[Collected data entries]
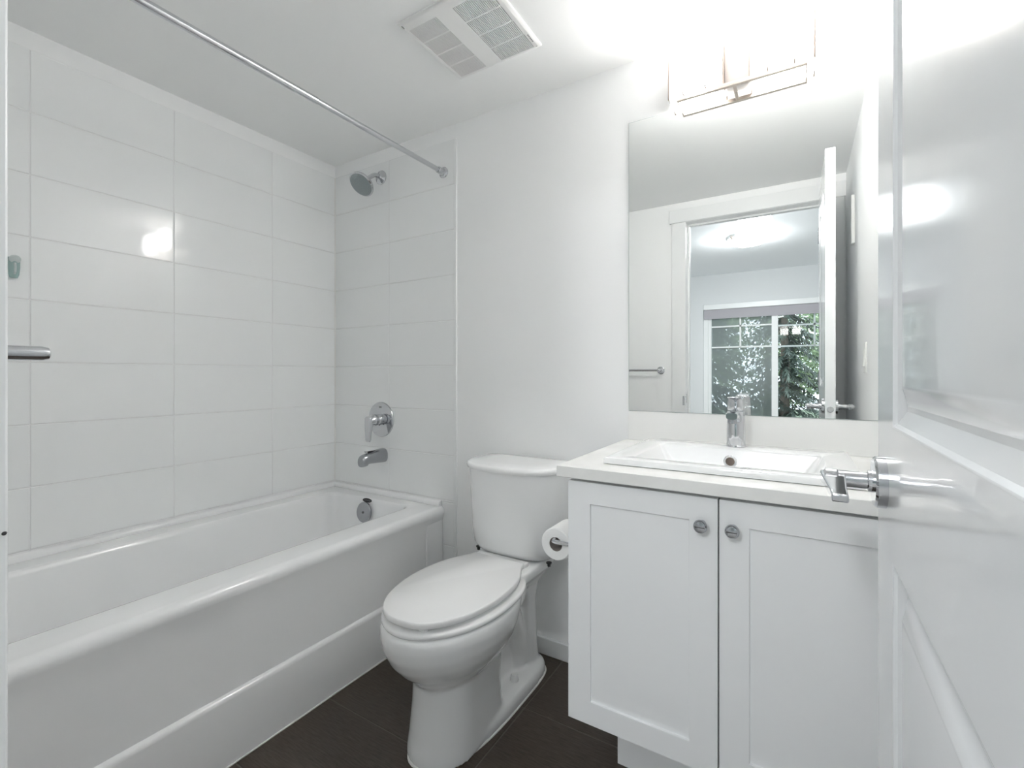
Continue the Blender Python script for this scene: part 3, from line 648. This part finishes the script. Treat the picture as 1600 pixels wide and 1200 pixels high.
bm = B(); box(bm, WX0+.006, WX1-.006, BY-.020, BY-.012, Z(.765), Z(.890)); box(bm, WX0+.006, WX1-.006, BY-.024, BY-.008, Z(.757), Z(.768)); obj('blind_fabric', bm, BLIND, bl)
# bedroom ceiling lamp
cl = thing('ceiling_lamp', 'round glowing alabaster ceiling lamp in the bedroom, seen in the mirror', 'ceiling lamp', (-.452, -1.93, BZ))
c = (-.452, -1.93, BZ)
bm = B(); lathe(bm, [(.162, 0), (.162, .020), (.158, .0235)], c, (0, 0, -1), 48); obj('canopy', bm, VINYL, cl)
bm = B(); lathe(bm, [(.158, .026), (.150, .040), (.128, .060), (.095, .080), (.05, .094), (.0, .098)], c, (0, 0, -1), 48, False, False); lathe(bm, [(.158, .026), (.02, .024)], c, (0, 0, -1), 48, False, True); obj('glass_bowl', bm, DOME, cl)
for k in range(3):
    t = math.radians(12+120*k); p = Vector(c)+Vector((.158*math.cos(t), .158*math.sin(t), -.028))
    bm = B(); lathe(bm, [(.014, -.020), (.014, .006), (.008, .014), (.004, .018)], p, (0, 0, -1), 16); obj('finial', bm, NICKEL, cl)

# ------------------------------------------------------------------ outside: trees beyond the window
bm = B(); box(bm, -30, 30, -60, BY-.14, -3.2, -3.0); o = struct('ground', bm, mat('lawn', (.07, .10, .05), .9))
def conifer(x, y, hgt, rad, seed, label):
    R = random.Random(seed); root = thing('conifer_tree', label, 'tree', (x, y, -3.0), 'trees outside the bedroom window')
    bm = B(); tube(bm, [(x, y, -3.0), (x, y, -3+hgt*.5), (x, y, -3+hgt)], [.16, .1, .02], 10); obj('trunk', bm, BARK, root)
    bm = B()
    nb = 420
    for i in range(nb):
        f = (i+.5)/nb; z = -3+hgt*(.08+.92*f); L = rad*(1-f)**.8*R.uniform(.75, 1.1)+.1; a = R.uniform(0, 2*PI)
        steps = max(4, int(L/.075))
        for s in range(steps):
            t = (s+1)/steps; px = x+math.cos(a)*L*t; py = y+math.sin(a)*L*t; pz = z-.38*L*t*t+.1*t
            for side in (-1, 1, 0):
                ll = .17*(1-.45*t)*R.uniform(.7, 1.4); aa = a+side*R.uniform(.5, 1.1); dz = R.uniform(-.16, -.03)
                w_ = .019
                p0 = Vector((px, py, pz)); p1 = p0+Vector((math.cos(aa)*ll, math.sin(aa)*ll, dz)); pr = Vector((-math.sin(aa), math.cos(aa), R.uniform(-.5, .5)))*w_
                bm.faces.new([bm.verts.new(q) for q in (p0-pr, p0+pr, p1+pr*.3, p1-pr*.3)])
    obj('foliage', bm, LEAF1, root, smooth=False, fix=False)
def broadleaf(x, y, zc, rad, seed, label):
    R = random.Random(seed); root = thing('broadleaf_tree', label, 'tree', (x, y, -3.0), 'trees outside the bedroom window')
    bm = B(); tube(bm, [(x, y, -3.0), (x+.05, y, zc-.3)], [.14, .07], 10); obj('trunk', bm, BARK, root)
    bm = B()
    for i in range(9000):
        u = Vector((R.gauss(0, 1), R.gauss(0, 1), R.gauss(0, 1))).normalized()*rad*R.uniform(.55, 1)**.6
        u.z *= 1.25; k = math.sin(u.x*5+seed)*math.sin(u.z*6)*math.sin(u.y*5)
        if k < -.12: continue
        p = Vector((x, y, zc))+u; a = Vector((R.gauss(0, 1), R.gauss(0, 1), R.gauss(0, 1))).normalized()*.036*rad; b = a.cross(Vector((R.random(), R.random(), R.random()))).normalized()*.022*rad
        bm.faces.new([bm.verts.new(q) for q in (p-a, p-b, p+a, p+b)])
    obj('foliage', bm, LEAF2, root, smooth=False, fix=False)
conifer(1.15, -7.2, 7.0, 1.35, 1, 'dark green conifer outside, right-hand pane of the bedroom window')
conifer(-1.75, -7.2, 7.6, 1.4, 2, 'dark conifer outside, left-hand pane of the bedroom window')
conifer(-.30, -10.3, 8.4, 1.45, 3, 'taller dark conifer outside between the two nearer ones')
broadleaf(2.9, -10.3, 1.4, 1.5, 4, 'pale green leafy tree outside at the right of the bedroom window')
broadleaf(-3.4, -10.3, 1.2, 1.4, 5, 'pale leafy tree outside at the left of the bedroom window')
broadleaf(-.9, -14, 2.2, 2.0, 6, 'pale green tree farthest back, behind the tall middle conifer')
broadleaf(3.2, -14, 2.6, 1.9, 7, 'pale green tree farthest back, behind the right-hand leafy tree')
broadleaf(-4.2, -18.5, 3.0, 2.5, 8, 'large pale green tree in the far row, leftmost of three')
broadleaf(.9, -18.5, 3.2, 2.5, 9, 'large pale green tree in the far row, the middle of three')
broadleaf(6.0, -18.5, 3.0, 2.5, 10, 'large pale green tree in the far row, rightmost of three')
place()
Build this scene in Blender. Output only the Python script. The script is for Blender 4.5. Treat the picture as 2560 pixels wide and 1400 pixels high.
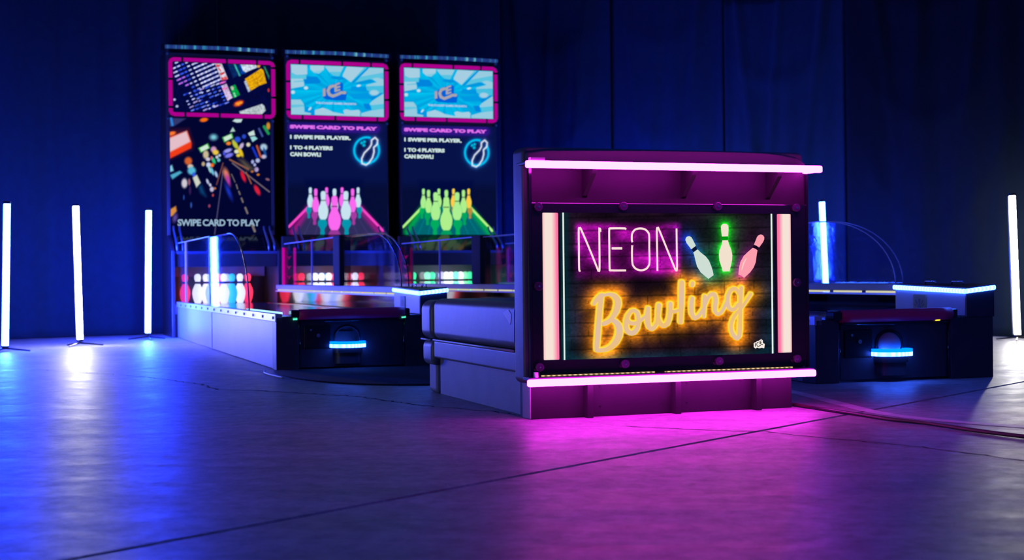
import bpy, bmesh, math, random
import numpy as np
from mathutils import Vector, Matrix

scene = bpy.context.scene
for o in list(bpy.data.objects):
    bpy.data.objects.remove(o, do_unlink=True)
COL = scene.collection

# ------------------------------------------------------------------ camera, world, exposure
F, HC, TH, CY = 3556.0, 0.5, math.atan(0.0099), 689.0
cam = bpy.data.cameras.new('camera')
cam.sensor_width = 36.0
cam.lens = F * 36.0 / 2560.0
cam.clip_start, cam.clip_end = 0.05, 200
cam.dof.use_dof = True
cam.dof.focus_distance = 5.15
cam.dof.aperture_fstop = 4.6
camo = bpy.data.objects.new('camera', cam)
COL.objects.link(camo)
pitch = math.atan((700 - CY) / F)
camo.matrix_world = (Matrix.Translation((0, 0, HC)) @ Matrix.Rotation(math.pi / 2 - pitch, 4, 'X')
                     @ Matrix.Rotation(-TH, 4, 'Z'))
scene.camera = camo

world = bpy.data.worlds.new('world')
scene.world = world
world.use_nodes = True
world.node_tree.nodes['Background'].inputs[0].default_value = (0.035, 0.12, 1.0, 1)
world.node_tree.nodes['Background'].inputs[1].default_value = 0.22

scene.view_settings.view_transform = 'Standard'
scene.view_settings.look = 'None'
scene.view_settings.exposure = 0.0
scene.view_settings.gamma = 1.0
scene.view_settings.use_curve_mapping = False
scene.cycles.max_bounces = 8
scene.cycles.transparent_max_bounces = 16
scene.cycles.sample_clamp_indirect = 6.0
scene.cycles.use_light_tree = True

# ------------------------------------------------------------------ survey frames
A = math.radians(19.6)
U = np.array([math.cos(A), math.sin(A)])
V = np.array([-math.sin(A), math.cos(A)])
L0 = np.array([-1.2695, 7.6624])      # near left floor corner of the left lane
B0 = np.array([0.0616, 4.9307])       # near left floor corner of the sign base
CT, ST = math.cos(TH), math.sin(TH)


def W(O, u, v):
    q = O + u * U + v * V
    return (float(q[0]), float(q[1]))


def ray(px, py):
    dx, dy = px - 1280, py - CY
    return (dx * CT - dy * ST) / F, -(dx * ST + dy * CT) / F


def on_v(px, py, v, O):
    """where the sight line of a photo point meets the upright plane v of a frame -> (u, z)"""
    a, b = ray(px, py)
    d = (v + O @ V) / (a * V[0] + V[1])
    return (a * d - O[0]) * U[0] + (d - O[1]) * U[1], HC + b * d


def project(X, Y, Z):
    x = X / Y * F
    y = -(Z - HC) / Y * F
    return 1280 + x * CT + y * ST, CY - x * ST + y * CT


# ------------------------------------------------------------------ materials
def lin(c):
    return tuple(((v / 255.0) / 12.92 if v <= 10.3 else (((v / 255.0) + .055) / 1.055) ** 2.4) for v in c)


MC = {}


def nmat(name):
    m = bpy.data.materials.new(name)
    m.use_nodes = True
    nt = m.node_tree
    nt.nodes.clear()
    out = nt.nodes.new('ShaderNodeOutputMaterial')
    return m, nt, out


def pbr(name, col, rough=.5, metal=0.0, spec=.5, coat=0.0, noise=0.0, nscale=8.0, bump=0.0, bscale=60.0, sheen=0.0):
    if name in MC:
        return MC[name]
    m, nt, out = nmat(name)
    b = nt.nodes.new('ShaderNodeBsdfPrincipled')
    b.inputs['Base Color'].default_value = (*col, 1)
    b.inputs['Roughness'].default_value = rough
    b.inputs['Metallic'].default_value = metal
    b.inputs['Specular IOR Level'].default_value = spec
    b.inputs['Coat Weight'].default_value = coat
    b.inputs['Sheen Weight'].default_value = sheen
    tc = nt.nodes.new('ShaderNodeTexCoord')
    if noise:
        n = nt.nodes.new('ShaderNodeTexNoise')
        n.inputs['Scale'].default_value = nscale
        n.inputs['Detail'].default_value = 6
        nt.links.new(tc.outputs['Object'], n.inputs['Vector'])
        r = nt.nodes.new('ShaderNodeMapRange')
        r.inputs[1].default_value, r.inputs[2].default_value = .3, .7
        r.inputs[3].default_value, r.inputs[4].default_value = 1 - noise, 1 + noise
        nt.links.new(n.outputs['Fac'], r.inputs[0])
        mx = nt.nodes.new('ShaderNodeVectorMath')
        mx.operation = 'SCALE'
        mx.inputs[0].default_value = col
        nt.links.new(r.outputs[0], mx.inputs['Scale'])
        nt.links.new(mx.outputs[0], b.inputs['Base Color'])
    if bump:
        n2 = nt.nodes.new('ShaderNodeTexNoise')
        n2.inputs['Scale'].default_value = bscale
        n2.inputs['Detail'].default_value = 4
        nt.links.new(tc.outputs['Object'], n2.inputs['Vector'])
        bp = nt.nodes.new('ShaderNodeBump')
        bp.inputs['Strength'].default_value = bump
        bp.inputs['Distance'].default_value = .004
        nt.links.new(n2.outputs['Fac'], bp.inputs['Height'])
        nt.links.new(bp.outputs[0], b.inputs['Normal'])
    nt.links.new(b.outputs[0], out.inputs[0])
    MC[name] = m
    return m


def emit(name, col, strength=1.0):
    if name in MC:
        return MC[name]
    m, nt, out = nmat(name)
    e = nt.nodes.new('ShaderNodeEmission')
    e.inputs[0].default_value = (*col, 1)
    e.inputs[1].default_value = strength
    nt.links.new(e.outputs[0], out.inputs[0])
    MC[name] = m
    return m


def glow_plastic(name, col, em, rough=.3):
    """lit plastic: its own colour plus the light coming through it"""
    if name in MC:
        return MC[name]
    m, nt, out = nmat(name)
    b = nt.nodes.new('ShaderNodeBsdfPrincipled')
    b.inputs['Base Color'].default_value = (*col, 1)
    b.inputs['Roughness'].default_value = rough
    b.inputs['Emission Color'].default_value = (*em, 1)
    b.inputs['Emission Strength'].default_value = 1.0
    nt.links.new(b.outputs[0], out.inputs[0])
    MC[name] = m
    return m


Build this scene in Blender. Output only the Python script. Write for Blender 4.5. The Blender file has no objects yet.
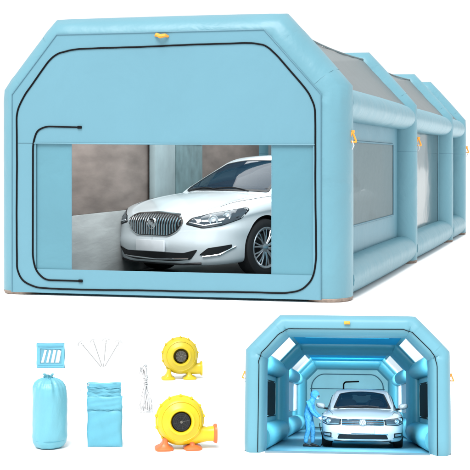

### Exercise
Looking at the records above, report how many lines contain the word "from". Answer with the number only.

### Response to the task
2